Exploring Breath-based DMIs: A Review of the KeyWI
Introduction
The relationship between musician and instrument can be an extremely personal and intimate one. Contrastingly the nature of interacting with machines is often characterised as being the opposite; removed, cold, impersonal. Electronic instruments however, must always straddle this. Of interest to me currently is the use of breath as a control-interface for Digital Musical Instruments (DMIs). Its innate connotations of intimacy implying potentials for deep connection with an instrument.
The KeyWI was shown at the NIME 2020 conference here. As set out in the paper, the KeyWI is intended as an accessible breath-based DMI modelled on the melodica. A more detailed breakdown of the instrument is provided on its website here as well as the open-source code and hardware on the Github repository A demo video of the instrument from its maker is shown below.
Technical and Self-Evaluation
As detailed on project website and paper, the system was evaluated at a technical level to assess how it compared to other breath-based DMIs and acoustic instruments. This looked at performance in dynamic range, attacks/transients, variance and expressiveness and pitch control interfaces. These results illustrate that in terms of technical hardware performance, the KeyWI’s breath interface performs more on-par with the response of acoustic breath-based instruments than comparative commercial DMIs.
In terms of the “accessibilty” of the instrument, as well as being a fully open-source project, the system has a keyboard for pitch information. This is justified as being a more familiar, standardised interface for musicians than the numerous equivilents in acoustic instruments. Finally, the KeyWI prides itself on its simple code-base, with the Faust DSP code for its melodica sound engine being a mere twenty-five lines long.
Critical Evaluation
Expressivity and accessibility are the key elements of this instrument’s self-identity. As such, in order to evaluate the system further I will draw on ideas of expressivity, engagement, virtuosity, immediacy and autonomy.

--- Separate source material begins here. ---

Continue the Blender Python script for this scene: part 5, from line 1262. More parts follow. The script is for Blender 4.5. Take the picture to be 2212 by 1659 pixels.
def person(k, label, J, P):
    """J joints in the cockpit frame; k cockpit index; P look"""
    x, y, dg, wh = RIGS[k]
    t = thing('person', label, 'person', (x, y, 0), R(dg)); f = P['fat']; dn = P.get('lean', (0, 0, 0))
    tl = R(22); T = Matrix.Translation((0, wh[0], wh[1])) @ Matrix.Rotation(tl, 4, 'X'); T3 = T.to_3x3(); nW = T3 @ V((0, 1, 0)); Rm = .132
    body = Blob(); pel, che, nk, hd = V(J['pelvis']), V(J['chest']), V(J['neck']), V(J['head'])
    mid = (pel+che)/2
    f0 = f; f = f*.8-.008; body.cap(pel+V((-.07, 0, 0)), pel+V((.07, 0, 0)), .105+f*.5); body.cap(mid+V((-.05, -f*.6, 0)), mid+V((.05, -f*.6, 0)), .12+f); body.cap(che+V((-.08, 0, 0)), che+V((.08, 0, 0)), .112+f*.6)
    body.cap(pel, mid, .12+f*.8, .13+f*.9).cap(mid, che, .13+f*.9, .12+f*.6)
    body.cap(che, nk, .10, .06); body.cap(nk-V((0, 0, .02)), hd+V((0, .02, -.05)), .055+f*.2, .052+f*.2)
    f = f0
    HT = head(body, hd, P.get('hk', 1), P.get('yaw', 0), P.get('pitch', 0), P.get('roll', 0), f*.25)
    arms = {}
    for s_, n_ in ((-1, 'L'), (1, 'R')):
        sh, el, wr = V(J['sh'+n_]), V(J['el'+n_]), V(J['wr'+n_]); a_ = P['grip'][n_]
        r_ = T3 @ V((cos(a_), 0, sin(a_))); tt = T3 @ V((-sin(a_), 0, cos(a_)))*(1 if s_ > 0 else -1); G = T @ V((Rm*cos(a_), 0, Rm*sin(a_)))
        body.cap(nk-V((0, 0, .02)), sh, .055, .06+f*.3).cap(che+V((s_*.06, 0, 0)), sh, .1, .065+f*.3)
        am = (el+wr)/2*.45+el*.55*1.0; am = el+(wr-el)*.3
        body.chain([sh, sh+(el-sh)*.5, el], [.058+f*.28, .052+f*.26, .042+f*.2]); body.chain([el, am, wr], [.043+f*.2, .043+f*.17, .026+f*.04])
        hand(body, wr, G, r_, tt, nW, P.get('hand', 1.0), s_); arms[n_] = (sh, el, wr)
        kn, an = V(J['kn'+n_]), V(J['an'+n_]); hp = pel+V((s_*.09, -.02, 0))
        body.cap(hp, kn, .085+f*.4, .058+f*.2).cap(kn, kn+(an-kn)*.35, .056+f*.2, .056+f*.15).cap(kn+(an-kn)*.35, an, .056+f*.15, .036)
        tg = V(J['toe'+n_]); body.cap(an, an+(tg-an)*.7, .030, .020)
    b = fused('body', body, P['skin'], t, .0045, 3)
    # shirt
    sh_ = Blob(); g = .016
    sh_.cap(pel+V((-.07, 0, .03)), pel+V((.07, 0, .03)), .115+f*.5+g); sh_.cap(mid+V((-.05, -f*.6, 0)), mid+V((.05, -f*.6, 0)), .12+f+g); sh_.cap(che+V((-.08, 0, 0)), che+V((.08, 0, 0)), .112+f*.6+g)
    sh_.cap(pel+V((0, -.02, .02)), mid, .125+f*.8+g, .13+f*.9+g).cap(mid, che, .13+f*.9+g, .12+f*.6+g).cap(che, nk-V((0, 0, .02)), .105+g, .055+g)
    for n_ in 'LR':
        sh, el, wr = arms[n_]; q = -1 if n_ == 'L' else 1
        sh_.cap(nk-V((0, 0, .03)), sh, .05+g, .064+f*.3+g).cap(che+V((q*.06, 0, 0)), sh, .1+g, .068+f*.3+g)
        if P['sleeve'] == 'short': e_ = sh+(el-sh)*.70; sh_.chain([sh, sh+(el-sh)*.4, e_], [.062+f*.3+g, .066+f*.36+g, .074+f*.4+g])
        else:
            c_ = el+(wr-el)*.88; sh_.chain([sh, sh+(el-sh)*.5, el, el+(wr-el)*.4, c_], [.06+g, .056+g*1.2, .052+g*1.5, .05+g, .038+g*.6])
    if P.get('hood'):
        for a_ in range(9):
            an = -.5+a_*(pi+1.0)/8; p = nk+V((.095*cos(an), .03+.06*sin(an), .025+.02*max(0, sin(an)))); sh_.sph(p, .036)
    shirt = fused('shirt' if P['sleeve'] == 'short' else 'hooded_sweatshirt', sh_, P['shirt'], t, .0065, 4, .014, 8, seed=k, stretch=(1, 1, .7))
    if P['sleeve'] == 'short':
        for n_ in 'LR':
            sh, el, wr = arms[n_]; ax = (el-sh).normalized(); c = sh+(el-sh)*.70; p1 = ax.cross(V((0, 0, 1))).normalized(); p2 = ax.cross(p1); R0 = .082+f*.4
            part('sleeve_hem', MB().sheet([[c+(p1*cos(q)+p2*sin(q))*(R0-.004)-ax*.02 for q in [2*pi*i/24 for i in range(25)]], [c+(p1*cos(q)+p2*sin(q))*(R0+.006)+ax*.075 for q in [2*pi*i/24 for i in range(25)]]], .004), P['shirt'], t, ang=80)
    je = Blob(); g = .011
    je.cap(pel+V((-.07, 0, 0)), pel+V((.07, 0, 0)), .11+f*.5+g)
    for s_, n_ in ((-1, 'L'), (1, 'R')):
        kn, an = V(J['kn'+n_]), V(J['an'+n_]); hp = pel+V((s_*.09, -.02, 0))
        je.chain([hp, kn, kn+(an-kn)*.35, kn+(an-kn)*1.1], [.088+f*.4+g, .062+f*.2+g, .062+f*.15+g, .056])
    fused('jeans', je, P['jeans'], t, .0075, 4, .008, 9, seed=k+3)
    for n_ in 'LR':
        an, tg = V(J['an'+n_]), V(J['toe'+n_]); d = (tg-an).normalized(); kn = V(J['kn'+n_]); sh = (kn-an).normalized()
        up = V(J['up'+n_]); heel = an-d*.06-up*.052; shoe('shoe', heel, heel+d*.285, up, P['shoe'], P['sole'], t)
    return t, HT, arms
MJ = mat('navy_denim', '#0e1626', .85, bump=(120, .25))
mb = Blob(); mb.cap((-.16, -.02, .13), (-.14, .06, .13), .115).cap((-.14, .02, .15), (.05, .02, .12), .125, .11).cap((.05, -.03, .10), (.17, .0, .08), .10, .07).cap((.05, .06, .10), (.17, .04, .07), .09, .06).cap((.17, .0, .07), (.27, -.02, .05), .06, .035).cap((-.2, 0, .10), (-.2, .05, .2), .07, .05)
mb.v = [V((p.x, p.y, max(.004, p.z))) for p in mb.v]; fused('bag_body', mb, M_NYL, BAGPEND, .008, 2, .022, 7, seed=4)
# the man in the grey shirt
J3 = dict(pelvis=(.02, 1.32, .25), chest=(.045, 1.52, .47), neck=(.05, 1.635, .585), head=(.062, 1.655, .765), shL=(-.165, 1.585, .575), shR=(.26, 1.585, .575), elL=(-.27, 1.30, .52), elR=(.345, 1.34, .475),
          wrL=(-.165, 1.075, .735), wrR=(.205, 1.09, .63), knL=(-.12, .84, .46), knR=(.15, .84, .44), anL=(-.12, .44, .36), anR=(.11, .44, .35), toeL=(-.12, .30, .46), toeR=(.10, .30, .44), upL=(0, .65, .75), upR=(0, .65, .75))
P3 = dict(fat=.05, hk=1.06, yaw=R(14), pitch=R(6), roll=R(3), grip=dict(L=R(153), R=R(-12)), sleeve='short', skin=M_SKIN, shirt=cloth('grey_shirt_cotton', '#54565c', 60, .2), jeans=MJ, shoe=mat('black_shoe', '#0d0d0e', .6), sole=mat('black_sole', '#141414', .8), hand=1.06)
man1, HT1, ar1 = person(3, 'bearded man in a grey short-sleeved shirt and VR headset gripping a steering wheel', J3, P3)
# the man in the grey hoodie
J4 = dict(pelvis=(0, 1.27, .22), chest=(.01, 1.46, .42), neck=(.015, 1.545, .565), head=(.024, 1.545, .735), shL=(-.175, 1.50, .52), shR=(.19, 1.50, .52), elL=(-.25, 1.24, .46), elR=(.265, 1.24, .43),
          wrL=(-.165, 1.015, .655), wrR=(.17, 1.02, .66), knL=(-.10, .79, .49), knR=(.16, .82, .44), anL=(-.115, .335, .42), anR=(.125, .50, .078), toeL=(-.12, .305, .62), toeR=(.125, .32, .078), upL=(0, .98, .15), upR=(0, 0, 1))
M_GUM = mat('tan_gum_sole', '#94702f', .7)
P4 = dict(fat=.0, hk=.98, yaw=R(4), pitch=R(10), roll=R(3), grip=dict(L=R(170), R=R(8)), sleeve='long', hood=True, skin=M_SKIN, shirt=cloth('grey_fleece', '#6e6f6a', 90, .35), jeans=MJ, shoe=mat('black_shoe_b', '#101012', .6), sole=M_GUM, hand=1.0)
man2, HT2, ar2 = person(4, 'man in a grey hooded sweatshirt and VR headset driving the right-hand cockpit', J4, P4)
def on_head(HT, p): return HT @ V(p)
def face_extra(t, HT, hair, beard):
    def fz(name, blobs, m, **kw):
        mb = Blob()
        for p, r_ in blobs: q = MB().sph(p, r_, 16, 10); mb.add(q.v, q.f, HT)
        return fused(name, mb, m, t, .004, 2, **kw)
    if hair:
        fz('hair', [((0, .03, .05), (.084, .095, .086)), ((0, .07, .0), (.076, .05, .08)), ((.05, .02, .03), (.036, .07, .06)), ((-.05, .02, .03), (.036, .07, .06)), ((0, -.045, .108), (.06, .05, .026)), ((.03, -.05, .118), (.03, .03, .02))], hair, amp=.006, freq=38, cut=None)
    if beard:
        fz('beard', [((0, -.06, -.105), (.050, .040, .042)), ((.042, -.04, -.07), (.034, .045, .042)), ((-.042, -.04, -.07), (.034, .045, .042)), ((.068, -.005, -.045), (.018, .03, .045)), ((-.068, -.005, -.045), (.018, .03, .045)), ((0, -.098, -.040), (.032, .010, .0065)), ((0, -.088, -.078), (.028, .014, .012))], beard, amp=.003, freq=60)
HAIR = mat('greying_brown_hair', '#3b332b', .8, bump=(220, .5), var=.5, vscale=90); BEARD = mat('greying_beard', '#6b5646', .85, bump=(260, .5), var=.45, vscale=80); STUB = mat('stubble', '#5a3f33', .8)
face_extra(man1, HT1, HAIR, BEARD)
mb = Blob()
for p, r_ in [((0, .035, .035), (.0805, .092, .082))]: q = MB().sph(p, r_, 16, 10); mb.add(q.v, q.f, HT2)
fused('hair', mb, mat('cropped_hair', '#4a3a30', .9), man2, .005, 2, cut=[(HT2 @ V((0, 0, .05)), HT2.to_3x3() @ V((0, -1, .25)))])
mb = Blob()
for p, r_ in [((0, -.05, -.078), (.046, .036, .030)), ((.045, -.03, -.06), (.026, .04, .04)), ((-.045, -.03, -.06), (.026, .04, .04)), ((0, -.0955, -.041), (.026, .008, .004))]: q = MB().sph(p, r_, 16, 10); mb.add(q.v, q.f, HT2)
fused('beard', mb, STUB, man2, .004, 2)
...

Beginning with “expressivity”, the key affordance for this is via the breath sensor. Examining the code across the various sound engines, this is mapped to amplitude and, where applicable across the sound engines; cutoff frequency of a low-pass filter, a modulation LFO and interplay between tone and noise. Though this demonstrates a one-to-many mapping seen as good practice, in actuality it is seemingly only ever mapped to amplitude and one other timbre parameter. This does correlate well with Wanderley et al.’s guideline for DMIs to, “require energy for amplitude”, though. With such mapping, many expressive techniques are open to the musician involving control over dynamics including, theoretically, tremolo.
As discussed, several design decisions were made specifically for the instrument to be easy to pick up and play. Blowing into the breath sensor appears intuitive and many musicians will be familiar with the keyboard interface. Furthermore, there are only controls for volume and switching between fixed preset sound engines. Seeing as the musician need only power the instrument and connect it to a speaker, there are relatively few obstacles to its usage. As such, the instrument has a very immediate feel to it.

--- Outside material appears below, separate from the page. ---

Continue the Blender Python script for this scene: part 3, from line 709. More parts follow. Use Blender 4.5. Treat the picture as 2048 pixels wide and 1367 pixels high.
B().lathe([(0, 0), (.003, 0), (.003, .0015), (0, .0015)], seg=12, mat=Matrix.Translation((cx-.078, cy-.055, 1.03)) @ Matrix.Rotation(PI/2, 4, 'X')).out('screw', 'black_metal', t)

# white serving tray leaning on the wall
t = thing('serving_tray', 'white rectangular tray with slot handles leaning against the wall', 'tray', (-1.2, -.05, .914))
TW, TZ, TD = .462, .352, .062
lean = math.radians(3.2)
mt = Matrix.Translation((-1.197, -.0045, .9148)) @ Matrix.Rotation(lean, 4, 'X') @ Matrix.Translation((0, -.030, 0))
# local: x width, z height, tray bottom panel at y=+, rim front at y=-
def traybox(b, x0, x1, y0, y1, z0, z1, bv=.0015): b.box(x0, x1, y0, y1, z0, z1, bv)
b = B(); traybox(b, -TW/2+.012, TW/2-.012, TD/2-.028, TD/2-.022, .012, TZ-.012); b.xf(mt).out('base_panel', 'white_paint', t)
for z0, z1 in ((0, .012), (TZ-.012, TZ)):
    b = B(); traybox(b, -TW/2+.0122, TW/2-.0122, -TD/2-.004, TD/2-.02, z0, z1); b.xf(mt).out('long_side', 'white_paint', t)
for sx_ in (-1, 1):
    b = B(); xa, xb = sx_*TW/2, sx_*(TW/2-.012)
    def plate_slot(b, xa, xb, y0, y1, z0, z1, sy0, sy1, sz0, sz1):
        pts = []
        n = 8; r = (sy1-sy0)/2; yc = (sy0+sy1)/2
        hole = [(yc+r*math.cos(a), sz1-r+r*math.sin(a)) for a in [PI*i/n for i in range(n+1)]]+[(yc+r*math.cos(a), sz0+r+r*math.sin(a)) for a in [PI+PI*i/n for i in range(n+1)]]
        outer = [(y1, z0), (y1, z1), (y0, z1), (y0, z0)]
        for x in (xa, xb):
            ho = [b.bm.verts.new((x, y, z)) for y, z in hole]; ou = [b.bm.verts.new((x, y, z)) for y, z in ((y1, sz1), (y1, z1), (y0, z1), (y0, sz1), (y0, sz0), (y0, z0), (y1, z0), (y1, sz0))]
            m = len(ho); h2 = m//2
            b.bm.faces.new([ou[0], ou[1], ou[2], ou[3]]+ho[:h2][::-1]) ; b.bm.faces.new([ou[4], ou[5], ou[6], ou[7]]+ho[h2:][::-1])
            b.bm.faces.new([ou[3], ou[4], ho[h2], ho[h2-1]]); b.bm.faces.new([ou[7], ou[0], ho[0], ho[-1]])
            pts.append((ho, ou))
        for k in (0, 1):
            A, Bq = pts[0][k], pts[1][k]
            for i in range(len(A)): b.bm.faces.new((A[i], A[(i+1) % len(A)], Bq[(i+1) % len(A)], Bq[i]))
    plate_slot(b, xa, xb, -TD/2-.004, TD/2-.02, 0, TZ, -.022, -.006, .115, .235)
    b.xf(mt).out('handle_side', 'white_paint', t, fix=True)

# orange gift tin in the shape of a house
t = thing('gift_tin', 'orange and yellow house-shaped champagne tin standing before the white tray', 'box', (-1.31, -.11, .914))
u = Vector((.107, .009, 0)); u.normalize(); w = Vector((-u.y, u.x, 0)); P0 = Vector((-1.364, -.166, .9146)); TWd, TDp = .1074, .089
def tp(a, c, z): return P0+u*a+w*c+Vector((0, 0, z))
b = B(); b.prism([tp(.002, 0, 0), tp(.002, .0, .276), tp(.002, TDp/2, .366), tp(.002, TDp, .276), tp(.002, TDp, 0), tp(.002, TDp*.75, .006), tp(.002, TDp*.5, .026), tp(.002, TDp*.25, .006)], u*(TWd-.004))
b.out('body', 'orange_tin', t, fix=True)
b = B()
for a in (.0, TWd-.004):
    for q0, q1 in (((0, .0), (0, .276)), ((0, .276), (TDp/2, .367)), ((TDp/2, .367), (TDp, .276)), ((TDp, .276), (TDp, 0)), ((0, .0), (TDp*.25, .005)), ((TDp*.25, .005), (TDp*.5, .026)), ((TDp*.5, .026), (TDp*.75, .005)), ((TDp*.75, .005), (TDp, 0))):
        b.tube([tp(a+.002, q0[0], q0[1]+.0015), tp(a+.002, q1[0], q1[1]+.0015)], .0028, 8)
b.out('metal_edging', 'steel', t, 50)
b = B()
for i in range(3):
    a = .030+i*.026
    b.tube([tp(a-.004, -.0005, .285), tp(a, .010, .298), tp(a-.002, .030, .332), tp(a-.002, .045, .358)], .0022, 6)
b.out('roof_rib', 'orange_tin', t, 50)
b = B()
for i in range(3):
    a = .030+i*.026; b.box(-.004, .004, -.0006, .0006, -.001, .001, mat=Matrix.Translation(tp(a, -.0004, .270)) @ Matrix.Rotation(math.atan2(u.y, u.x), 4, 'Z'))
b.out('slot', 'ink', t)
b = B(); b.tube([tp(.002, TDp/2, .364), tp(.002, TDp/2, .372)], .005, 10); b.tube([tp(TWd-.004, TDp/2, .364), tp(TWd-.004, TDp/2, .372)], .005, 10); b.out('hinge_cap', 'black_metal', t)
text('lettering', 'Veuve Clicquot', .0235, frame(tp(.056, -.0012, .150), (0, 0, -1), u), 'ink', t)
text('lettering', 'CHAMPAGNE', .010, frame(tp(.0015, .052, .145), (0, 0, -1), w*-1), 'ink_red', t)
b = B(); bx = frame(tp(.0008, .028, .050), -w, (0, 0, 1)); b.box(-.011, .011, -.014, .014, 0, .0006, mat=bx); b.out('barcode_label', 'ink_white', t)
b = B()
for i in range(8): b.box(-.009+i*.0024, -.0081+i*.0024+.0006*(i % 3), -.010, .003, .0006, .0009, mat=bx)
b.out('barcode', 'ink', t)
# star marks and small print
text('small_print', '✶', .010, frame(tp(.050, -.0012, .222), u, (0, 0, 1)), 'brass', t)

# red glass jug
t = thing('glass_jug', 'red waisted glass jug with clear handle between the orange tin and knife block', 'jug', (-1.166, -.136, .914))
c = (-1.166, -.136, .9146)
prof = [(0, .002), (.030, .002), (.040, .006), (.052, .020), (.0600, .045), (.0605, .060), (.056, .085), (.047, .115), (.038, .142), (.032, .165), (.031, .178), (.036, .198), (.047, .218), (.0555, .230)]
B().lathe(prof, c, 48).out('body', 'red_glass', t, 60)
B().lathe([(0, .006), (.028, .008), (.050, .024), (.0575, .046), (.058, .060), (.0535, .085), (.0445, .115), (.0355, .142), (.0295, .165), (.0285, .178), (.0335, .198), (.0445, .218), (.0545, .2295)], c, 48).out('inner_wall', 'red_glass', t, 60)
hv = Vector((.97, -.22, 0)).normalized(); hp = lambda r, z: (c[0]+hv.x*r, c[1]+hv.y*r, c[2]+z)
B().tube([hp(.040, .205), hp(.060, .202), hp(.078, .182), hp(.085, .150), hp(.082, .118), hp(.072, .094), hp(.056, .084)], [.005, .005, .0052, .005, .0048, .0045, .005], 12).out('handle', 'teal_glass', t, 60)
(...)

Such decisions for the sake of immediacy may however impact the instrument’s potential for long-term engagement. Of relevance here are virtuosity, autonomy, as well as further dimensions in expressivity. Taken with these considerations in mind, the key bottlenecks are the chosen keyboard interface and the preset sound engines. While the keyboard interface does allow for immediacy, its chosen form is limiting by a keyboard’s standards. The keys are smaller than normal, and it covers only two and a half octaves. In other digital instruments, smaller keybeds will have controls for switching octaves up and down but that does not appear to be present here. Furthermore, requiring one hand to hold the instrument, makes two-handed playing impossible. Wanderley et al.’s guidelines state that two handed operation is ideal.
Regarding the KeyWI’s sound engine, again while this approach allows for immediacy, the simplicity of the sound engines and controls stands in opposition to the allowances digital synthesis offers over timbral properties and their opportunities for greater expressivity. What is notable however, is that these are also notably the limitations present in the original melodica. Indeed, one of KeyWI’s sound engines (present in the demo video) is an emulation of the melodica itself. This calls into question justifications for modelling DMIs on existing instruments to such a degree. Why build an emulation of something when the thing itself is so readily (and cheapily) available?
Though the demo video definitely displays musical competence, it is not hard to imagine an experienced musician reaching the instruments limitations relatively quickly. This can impede on the perceived autonomy of the musician, whereby the human’s capability outstrips that of the instrument. Furthermore if an instrument feels limiting to a musician in this way, can it be said to be truly expressive? Taken together, these can notably impact the likelihood of an instrument’s potential long-term usage.
Conclusions
Having outlined the trade-offs present which may limit the KeyWI’s long-term usage, it is important to note that this is not stated as a goal of the instrument by its maker. Future work could be justified to allow for a greater range of pitch and timbre control as well as a more sophisticated sound engine. Though, if the instrument’s desired goal is immediacy and accessibility over longevity, that too is valid.
Where the KeyWI is most notable is in the potential of its breath sensor. That tests of the sensor show it performing on-par with acoustic wind-based instruments implies great potential for usage in other instruments.